[Scripts that build scenes]
========

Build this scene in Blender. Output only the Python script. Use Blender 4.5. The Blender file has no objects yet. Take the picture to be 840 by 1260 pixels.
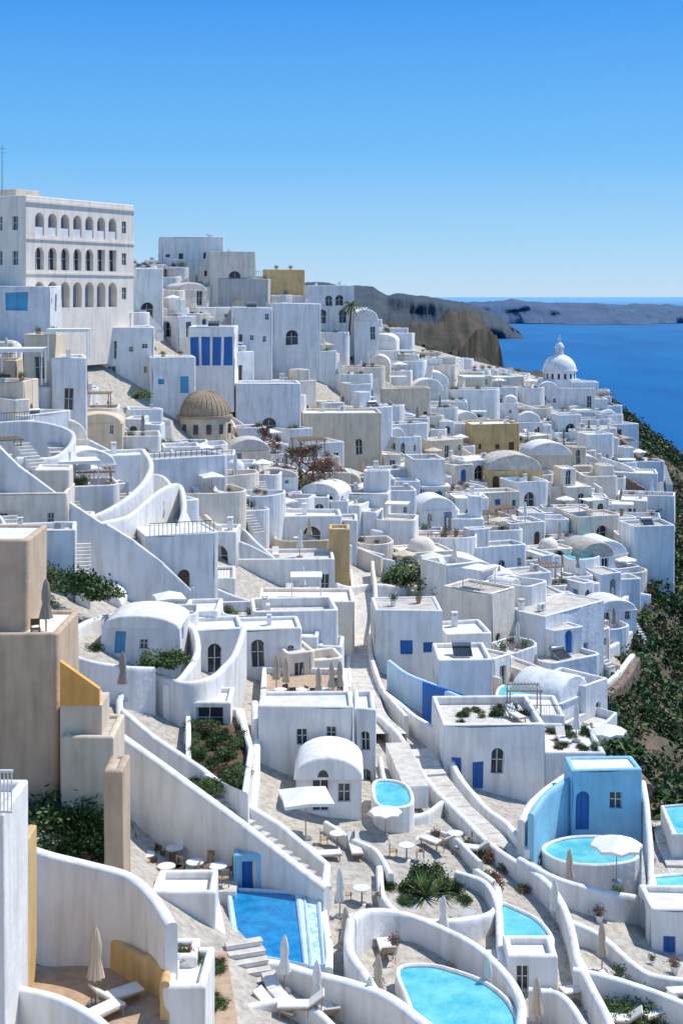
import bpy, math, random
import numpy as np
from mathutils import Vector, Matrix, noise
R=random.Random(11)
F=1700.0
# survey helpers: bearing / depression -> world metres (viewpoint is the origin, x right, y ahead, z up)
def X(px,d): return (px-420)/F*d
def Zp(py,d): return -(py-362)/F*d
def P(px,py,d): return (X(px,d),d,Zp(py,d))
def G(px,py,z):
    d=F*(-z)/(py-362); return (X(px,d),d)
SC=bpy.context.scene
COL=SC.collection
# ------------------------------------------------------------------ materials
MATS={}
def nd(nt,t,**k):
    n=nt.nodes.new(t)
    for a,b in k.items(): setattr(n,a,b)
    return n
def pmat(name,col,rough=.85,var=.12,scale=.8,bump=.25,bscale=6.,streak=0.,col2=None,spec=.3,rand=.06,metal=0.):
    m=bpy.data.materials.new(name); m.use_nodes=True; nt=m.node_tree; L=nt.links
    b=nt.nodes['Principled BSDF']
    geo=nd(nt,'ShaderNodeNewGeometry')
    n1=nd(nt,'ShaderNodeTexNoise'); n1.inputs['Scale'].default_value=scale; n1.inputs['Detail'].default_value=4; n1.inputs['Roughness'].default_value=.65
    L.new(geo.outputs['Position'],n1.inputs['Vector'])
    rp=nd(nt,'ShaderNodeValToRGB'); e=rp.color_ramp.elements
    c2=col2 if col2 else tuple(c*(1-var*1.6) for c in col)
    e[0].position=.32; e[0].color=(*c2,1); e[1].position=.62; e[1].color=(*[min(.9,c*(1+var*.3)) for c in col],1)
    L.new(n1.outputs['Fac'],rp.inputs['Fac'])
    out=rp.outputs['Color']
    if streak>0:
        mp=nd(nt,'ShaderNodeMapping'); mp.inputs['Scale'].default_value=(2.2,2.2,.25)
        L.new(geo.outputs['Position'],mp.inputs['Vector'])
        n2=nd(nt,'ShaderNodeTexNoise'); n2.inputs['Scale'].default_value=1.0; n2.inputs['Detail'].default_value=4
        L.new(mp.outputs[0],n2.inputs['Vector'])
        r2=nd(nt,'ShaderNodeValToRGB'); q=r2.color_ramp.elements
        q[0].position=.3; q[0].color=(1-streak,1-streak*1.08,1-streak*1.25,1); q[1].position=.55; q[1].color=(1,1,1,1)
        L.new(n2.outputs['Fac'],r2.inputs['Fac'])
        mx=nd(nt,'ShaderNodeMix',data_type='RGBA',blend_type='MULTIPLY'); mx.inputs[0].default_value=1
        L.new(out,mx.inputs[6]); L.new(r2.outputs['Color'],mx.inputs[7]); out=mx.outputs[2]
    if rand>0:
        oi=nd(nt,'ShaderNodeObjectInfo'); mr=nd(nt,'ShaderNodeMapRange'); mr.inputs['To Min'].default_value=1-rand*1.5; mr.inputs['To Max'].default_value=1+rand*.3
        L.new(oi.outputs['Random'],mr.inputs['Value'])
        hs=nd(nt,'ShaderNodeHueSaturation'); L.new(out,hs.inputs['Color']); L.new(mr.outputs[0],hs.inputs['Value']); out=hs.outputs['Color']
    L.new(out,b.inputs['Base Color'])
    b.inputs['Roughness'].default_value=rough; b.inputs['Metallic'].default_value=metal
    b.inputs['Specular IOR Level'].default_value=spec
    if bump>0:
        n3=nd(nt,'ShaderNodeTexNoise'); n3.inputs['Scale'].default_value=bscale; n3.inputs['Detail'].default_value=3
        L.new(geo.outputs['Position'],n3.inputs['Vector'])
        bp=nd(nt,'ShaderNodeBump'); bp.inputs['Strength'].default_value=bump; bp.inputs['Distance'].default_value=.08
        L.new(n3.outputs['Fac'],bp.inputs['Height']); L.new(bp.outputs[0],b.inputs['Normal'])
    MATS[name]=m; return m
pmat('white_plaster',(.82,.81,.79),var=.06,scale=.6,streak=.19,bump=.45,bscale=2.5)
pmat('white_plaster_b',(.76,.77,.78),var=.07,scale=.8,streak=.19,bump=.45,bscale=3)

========

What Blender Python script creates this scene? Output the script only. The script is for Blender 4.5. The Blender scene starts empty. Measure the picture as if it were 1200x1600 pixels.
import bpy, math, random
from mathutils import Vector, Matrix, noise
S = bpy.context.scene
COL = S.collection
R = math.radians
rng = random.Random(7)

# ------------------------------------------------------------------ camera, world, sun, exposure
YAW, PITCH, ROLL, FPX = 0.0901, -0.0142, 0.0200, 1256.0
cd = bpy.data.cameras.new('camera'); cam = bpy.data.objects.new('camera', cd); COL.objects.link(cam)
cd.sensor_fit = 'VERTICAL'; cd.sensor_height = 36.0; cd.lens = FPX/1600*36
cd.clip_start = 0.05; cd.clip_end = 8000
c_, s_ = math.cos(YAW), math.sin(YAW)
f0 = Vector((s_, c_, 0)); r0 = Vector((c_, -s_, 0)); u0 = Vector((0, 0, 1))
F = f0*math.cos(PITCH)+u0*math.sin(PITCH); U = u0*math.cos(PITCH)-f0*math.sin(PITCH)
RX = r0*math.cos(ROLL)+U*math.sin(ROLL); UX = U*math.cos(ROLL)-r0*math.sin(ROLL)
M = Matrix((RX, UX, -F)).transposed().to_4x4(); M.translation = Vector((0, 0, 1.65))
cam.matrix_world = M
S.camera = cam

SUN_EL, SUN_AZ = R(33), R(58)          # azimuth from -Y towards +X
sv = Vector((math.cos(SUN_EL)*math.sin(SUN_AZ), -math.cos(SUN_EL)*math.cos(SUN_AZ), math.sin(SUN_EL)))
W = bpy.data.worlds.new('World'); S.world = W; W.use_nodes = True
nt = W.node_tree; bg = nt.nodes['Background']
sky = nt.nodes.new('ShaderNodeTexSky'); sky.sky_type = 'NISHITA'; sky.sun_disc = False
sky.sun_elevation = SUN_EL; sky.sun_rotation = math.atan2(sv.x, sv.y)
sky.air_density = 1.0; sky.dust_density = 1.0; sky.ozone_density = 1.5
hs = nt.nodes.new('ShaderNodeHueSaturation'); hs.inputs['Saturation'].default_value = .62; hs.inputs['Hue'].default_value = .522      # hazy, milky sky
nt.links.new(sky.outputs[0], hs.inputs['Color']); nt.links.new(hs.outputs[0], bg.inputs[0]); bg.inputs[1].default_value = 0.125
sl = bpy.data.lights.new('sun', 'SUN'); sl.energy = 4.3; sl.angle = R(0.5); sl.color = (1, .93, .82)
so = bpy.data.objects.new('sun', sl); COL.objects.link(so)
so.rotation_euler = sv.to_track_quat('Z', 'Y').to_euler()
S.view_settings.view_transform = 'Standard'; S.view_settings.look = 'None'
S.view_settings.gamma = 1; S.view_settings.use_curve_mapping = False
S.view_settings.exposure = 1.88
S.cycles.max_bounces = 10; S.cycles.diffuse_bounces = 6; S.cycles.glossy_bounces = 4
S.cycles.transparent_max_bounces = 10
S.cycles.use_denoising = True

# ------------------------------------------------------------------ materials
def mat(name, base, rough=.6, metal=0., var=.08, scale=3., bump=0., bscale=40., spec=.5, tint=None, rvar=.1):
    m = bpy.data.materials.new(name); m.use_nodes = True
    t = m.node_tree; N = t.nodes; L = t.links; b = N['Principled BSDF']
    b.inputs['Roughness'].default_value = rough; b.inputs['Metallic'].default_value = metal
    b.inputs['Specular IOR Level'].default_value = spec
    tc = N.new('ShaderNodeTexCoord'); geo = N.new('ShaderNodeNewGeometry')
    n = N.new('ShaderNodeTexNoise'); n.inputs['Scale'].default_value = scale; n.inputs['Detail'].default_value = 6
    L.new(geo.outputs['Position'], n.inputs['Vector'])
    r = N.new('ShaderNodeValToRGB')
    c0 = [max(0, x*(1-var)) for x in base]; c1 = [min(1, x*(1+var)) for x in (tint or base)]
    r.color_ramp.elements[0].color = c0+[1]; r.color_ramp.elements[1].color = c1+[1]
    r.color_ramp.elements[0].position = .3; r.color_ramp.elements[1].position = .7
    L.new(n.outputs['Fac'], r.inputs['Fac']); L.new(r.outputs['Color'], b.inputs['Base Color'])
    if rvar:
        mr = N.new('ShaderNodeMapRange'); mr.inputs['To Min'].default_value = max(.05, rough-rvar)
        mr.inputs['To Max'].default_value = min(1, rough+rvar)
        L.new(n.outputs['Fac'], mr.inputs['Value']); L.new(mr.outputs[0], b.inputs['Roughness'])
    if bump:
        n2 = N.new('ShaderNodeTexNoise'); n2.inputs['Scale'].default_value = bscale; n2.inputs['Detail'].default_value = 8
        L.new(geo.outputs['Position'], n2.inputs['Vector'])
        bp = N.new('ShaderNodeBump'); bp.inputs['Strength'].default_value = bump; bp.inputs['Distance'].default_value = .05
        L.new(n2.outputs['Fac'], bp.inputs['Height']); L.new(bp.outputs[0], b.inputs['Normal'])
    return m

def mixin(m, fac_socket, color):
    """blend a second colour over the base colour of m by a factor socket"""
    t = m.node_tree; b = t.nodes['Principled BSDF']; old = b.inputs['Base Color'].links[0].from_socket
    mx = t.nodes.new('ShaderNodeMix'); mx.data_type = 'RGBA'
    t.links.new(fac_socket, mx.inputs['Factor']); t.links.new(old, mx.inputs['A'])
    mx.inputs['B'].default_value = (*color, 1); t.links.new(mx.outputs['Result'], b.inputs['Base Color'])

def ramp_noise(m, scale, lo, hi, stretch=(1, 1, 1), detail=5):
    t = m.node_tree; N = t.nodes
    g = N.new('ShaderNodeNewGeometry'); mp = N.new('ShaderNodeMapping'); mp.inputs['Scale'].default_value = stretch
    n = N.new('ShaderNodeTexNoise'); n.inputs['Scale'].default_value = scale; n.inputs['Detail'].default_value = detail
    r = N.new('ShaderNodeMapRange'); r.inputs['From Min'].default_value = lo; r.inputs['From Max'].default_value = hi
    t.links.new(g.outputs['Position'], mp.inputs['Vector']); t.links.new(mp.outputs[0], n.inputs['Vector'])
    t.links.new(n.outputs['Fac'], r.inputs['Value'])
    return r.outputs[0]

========

What you need to do
In the entries above, identify every line with the word "only". Copy those lines.

Problem solution
Build this scene in Blender. Output only the Python script. Use Blender 4.5. The Blender file has no objects yet. Take the picture to be 840 by 1260 pixels.
What Blender Python script creates this scene? Output the script only. The script is for Blender 4.5. The Blender scene starts empty. Measure the picture as if it were 1200x1600 pixels.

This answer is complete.